The reason why the term “industry standard” does not fit well in BioPharma is because our very diverse organizations do not and should not in fact do things the same way.  Even so, we continue to try and apply homogeneous methods and procedures across our diverse organizations with mediocre results.  The following examples may seem familiar to you:

  • A new consulting firm comes in and applies an almost identical “templated” approach to your problem that they used with their previous client.
  • A new initiative is implemented that borrows efficiency modeling and practices from manufacturing (or another industry entirely) and attempts to apply them to your (non-manufacturing) organization.
  • A new set of executives enters your company and begins to alter the operational aspects to more closely resemble the company they just left.

All of these examples and others like them usually have limited success as they fail to take into account two crucial characteristics of the Biopharma industry:

  • People are not constants like parts in a manufacturing process, so it is unlikely that people will react the exact same way to a given stimuli.
  • Culture, both social and corporate, plays a significant role in the operational facets of a company.

When we boil it down to its simplest parts, yes we are all doing the same type of work in a regulated environment, but the similarities end at that macro level.  How we go about completing this work can, and should, differ based on the culture of your organization.  A certain methodology widely accepted at one company may not be palatable at another company. Yet many third-party providers (CROs, consultants, vendors) will force a particular process or product on you because it has been successful elsewhere. Worse yet, it may be labeled a “best practice.”And worse still, you may embrace it only because of this industry standard/best practice label.

Why does this happen so often? Usually out of understandable frustration for our under-performing organizations and the resulting mistrust of current staff and opinions, followed by the eager embrace of the attractively branded unknown.
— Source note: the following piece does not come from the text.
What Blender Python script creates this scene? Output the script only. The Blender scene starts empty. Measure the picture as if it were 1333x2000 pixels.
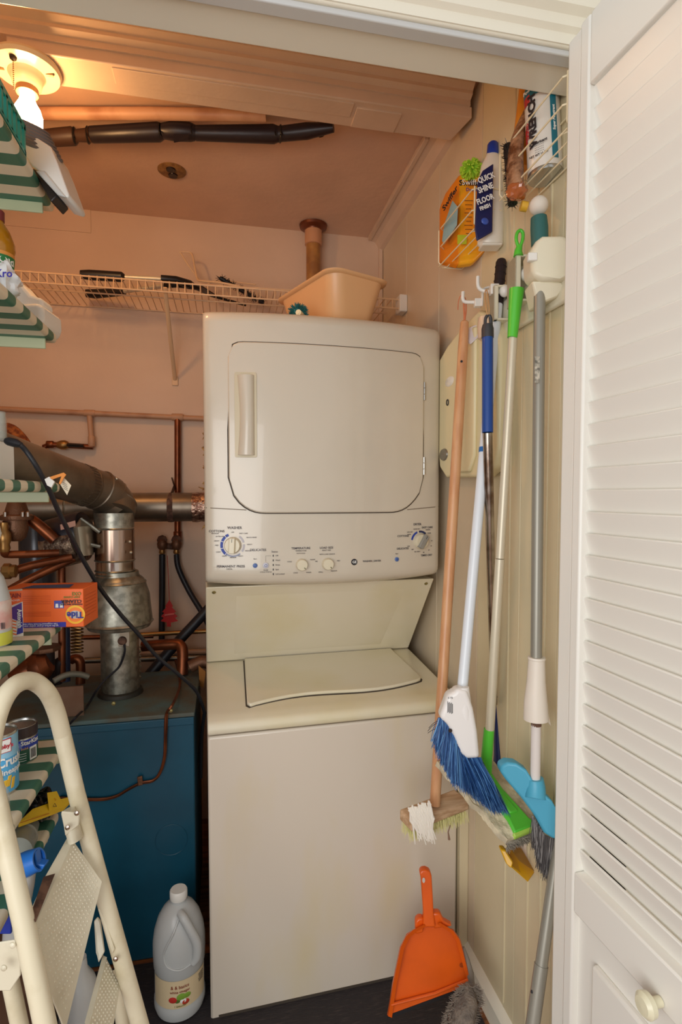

Keep in mind that you are often getting this information third-hand and may not be aware of any pitfalls and issues these other companies are experiencing.  As the old saying goes “If you do what everyone else does, you get what everyone else gets”. It is better to follow the Rolling Stones: don’t get what you want, get what you need.

So, the next time you overhear someone asking “what is industry standard?,” consider exploring the purpose of that question.  If your colleagues are hoping to simply mimic other companies, then try and steer them instead in the direction of analyzing what it is your company needs first. Perhaps you may identify practices from other companies that fit with your culture, or indeed, it may be better to develop your own tailored solution – your own “best practice.”  Instead of asking what other companies do, begin with answering where you would like to be, and identifying what is keeping you from getting there.